___ MATERIAL PROVIDED

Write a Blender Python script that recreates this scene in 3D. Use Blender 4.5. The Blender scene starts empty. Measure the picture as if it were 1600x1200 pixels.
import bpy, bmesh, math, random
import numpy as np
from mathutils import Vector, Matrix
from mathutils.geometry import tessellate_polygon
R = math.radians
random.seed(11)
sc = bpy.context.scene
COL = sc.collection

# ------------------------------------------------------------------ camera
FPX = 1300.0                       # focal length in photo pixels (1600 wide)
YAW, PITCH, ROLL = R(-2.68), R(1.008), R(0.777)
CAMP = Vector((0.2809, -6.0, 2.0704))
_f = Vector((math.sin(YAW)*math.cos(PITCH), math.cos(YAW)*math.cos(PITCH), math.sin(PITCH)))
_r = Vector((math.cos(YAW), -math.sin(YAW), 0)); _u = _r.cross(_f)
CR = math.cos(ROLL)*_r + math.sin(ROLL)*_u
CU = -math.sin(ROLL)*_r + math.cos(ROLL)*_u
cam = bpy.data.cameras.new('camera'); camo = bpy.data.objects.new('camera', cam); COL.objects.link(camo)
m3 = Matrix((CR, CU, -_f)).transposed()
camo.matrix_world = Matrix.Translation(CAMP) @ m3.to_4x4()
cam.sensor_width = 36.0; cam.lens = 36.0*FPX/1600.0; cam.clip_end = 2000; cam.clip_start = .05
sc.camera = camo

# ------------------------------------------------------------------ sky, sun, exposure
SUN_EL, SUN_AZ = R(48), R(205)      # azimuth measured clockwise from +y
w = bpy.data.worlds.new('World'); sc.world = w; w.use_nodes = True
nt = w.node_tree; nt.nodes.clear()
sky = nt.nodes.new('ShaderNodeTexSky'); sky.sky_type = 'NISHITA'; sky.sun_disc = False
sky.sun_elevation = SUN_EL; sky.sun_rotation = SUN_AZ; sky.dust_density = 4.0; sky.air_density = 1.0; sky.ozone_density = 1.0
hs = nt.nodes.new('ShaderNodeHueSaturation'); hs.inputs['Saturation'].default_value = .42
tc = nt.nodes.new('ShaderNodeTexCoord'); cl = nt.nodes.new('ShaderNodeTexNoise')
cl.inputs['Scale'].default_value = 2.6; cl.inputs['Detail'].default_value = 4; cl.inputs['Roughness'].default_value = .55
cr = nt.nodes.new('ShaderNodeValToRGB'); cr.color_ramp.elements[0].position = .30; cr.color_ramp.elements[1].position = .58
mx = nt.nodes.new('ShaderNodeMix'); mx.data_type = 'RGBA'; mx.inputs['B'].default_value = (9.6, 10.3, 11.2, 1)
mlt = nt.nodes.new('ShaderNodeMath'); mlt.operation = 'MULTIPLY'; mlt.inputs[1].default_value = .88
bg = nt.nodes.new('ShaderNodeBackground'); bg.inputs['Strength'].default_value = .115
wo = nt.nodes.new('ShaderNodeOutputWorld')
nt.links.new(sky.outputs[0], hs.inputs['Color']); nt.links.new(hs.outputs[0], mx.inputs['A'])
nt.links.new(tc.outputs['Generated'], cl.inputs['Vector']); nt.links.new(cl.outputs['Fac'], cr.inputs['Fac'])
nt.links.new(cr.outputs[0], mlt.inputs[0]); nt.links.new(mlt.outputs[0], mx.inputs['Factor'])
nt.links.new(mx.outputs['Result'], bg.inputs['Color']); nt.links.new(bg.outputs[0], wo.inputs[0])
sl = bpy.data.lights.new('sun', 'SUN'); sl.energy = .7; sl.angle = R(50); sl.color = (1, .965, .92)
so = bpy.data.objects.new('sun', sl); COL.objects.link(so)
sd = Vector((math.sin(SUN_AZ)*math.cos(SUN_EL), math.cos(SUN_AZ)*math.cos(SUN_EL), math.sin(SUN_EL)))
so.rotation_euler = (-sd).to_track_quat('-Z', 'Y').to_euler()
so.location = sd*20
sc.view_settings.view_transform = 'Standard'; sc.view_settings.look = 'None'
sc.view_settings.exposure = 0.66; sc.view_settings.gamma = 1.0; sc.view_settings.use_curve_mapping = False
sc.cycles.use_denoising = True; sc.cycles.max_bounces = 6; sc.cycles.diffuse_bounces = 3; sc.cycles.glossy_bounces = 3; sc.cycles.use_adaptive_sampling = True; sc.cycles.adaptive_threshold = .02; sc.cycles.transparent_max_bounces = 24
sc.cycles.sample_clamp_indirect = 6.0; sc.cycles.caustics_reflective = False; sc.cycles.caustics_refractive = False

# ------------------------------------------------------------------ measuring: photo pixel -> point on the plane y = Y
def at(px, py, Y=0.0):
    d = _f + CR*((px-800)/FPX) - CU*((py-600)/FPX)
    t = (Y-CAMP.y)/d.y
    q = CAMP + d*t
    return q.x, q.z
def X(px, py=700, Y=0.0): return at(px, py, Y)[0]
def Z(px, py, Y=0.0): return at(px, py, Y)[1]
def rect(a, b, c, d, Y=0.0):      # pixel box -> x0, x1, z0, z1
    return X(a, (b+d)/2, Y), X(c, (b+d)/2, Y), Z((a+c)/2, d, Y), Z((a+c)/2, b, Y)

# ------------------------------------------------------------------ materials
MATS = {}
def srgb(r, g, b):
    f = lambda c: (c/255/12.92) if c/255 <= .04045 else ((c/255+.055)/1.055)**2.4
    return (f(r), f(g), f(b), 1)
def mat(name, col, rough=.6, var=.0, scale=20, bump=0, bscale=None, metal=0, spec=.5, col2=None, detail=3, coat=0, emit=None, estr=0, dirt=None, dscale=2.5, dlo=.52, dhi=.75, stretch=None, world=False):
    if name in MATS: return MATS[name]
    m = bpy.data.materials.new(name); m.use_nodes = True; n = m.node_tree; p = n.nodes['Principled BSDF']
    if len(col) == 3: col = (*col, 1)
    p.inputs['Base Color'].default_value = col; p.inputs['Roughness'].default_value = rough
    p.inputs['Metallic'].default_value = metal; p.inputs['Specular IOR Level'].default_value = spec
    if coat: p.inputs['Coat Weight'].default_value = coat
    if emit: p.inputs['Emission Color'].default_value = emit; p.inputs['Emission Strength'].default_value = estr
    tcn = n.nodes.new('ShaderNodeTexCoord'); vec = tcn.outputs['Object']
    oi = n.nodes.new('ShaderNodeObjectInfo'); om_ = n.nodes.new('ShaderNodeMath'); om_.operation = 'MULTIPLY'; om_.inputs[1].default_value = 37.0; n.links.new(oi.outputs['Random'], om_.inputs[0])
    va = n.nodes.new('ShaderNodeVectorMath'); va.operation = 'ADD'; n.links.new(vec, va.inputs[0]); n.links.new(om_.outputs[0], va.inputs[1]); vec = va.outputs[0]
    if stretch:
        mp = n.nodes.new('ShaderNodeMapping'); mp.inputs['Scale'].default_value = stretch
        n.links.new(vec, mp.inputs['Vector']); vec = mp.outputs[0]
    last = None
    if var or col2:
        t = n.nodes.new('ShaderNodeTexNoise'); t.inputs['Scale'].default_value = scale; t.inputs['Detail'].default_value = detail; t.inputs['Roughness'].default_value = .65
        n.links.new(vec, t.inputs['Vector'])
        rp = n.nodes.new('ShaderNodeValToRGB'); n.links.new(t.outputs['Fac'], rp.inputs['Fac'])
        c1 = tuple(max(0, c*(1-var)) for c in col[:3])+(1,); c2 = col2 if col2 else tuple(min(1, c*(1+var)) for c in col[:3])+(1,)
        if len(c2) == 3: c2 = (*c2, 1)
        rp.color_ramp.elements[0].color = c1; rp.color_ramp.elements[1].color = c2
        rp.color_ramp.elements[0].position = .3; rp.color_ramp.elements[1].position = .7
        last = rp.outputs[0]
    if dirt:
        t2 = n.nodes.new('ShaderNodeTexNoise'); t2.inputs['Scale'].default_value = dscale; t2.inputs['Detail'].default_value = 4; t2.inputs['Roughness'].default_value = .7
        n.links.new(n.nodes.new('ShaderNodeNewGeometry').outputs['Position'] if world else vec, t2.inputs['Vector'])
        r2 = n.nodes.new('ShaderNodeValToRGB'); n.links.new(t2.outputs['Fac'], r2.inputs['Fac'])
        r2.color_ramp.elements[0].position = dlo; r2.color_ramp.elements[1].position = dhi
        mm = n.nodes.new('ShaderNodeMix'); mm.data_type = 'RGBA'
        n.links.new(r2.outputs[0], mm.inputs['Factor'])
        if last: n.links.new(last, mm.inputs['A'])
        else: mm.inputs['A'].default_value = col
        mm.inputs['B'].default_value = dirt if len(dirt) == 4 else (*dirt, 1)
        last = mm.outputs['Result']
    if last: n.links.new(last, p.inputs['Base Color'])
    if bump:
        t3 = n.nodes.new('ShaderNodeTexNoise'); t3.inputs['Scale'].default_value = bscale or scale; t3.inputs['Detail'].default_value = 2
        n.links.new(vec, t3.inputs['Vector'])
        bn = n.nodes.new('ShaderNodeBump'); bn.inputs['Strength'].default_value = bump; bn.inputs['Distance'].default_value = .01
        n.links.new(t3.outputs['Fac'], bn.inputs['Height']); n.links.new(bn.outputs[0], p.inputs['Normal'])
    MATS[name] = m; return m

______

• [STATED TASK]: Write out exactly, please, the lines beginning at the start of the material and ending with the line that holds "sc.camera = camo", both included.

• [RESPONSE]:
Write a Blender Python script that recreates this scene in 3D. Use Blender 4.5. The Blender scene starts empty. Measure the picture as if it were 1600x1200 pixels.
import bpy, bmesh, math, random
import numpy as np
from mathutils import Vector, Matrix
from mathutils.geometry import tessellate_polygon
R = math.radians
random.seed(11)
sc = bpy.context.scene
COL = sc.collection

# ------------------------------------------------------------------ camera
FPX = 1300.0                       # focal length in photo pixels (1600 wide)
YAW, PITCH, ROLL = R(-2.68), R(1.008), R(0.777)
CAMP = Vector((0.2809, -6.0, 2.0704))
_f = Vector((math.sin(YAW)*math.cos(PITCH), math.cos(YAW)*math.cos(PITCH), math.sin(PITCH)))
_r = Vector((math.cos(YAW), -math.sin(YAW), 0)); _u = _r.cross(_f)
CR = math.cos(ROLL)*_r + math.sin(ROLL)*_u
CU = -math.sin(ROLL)*_r + math.cos(ROLL)*_u
cam = bpy.data.cameras.new('camera'); camo = bpy.data.objects.new('camera', cam); COL.objects.link(camo)
m3 = Matrix((CR, CU, -_f)).transposed()
camo.matrix_world = Matrix.Translation(CAMP) @ m3.to_4x4()
cam.sensor_width = 36.0; cam.lens = 36.0*FPX/1600.0; cam.clip_end = 2000; cam.clip_start = .05
sc.camera = camo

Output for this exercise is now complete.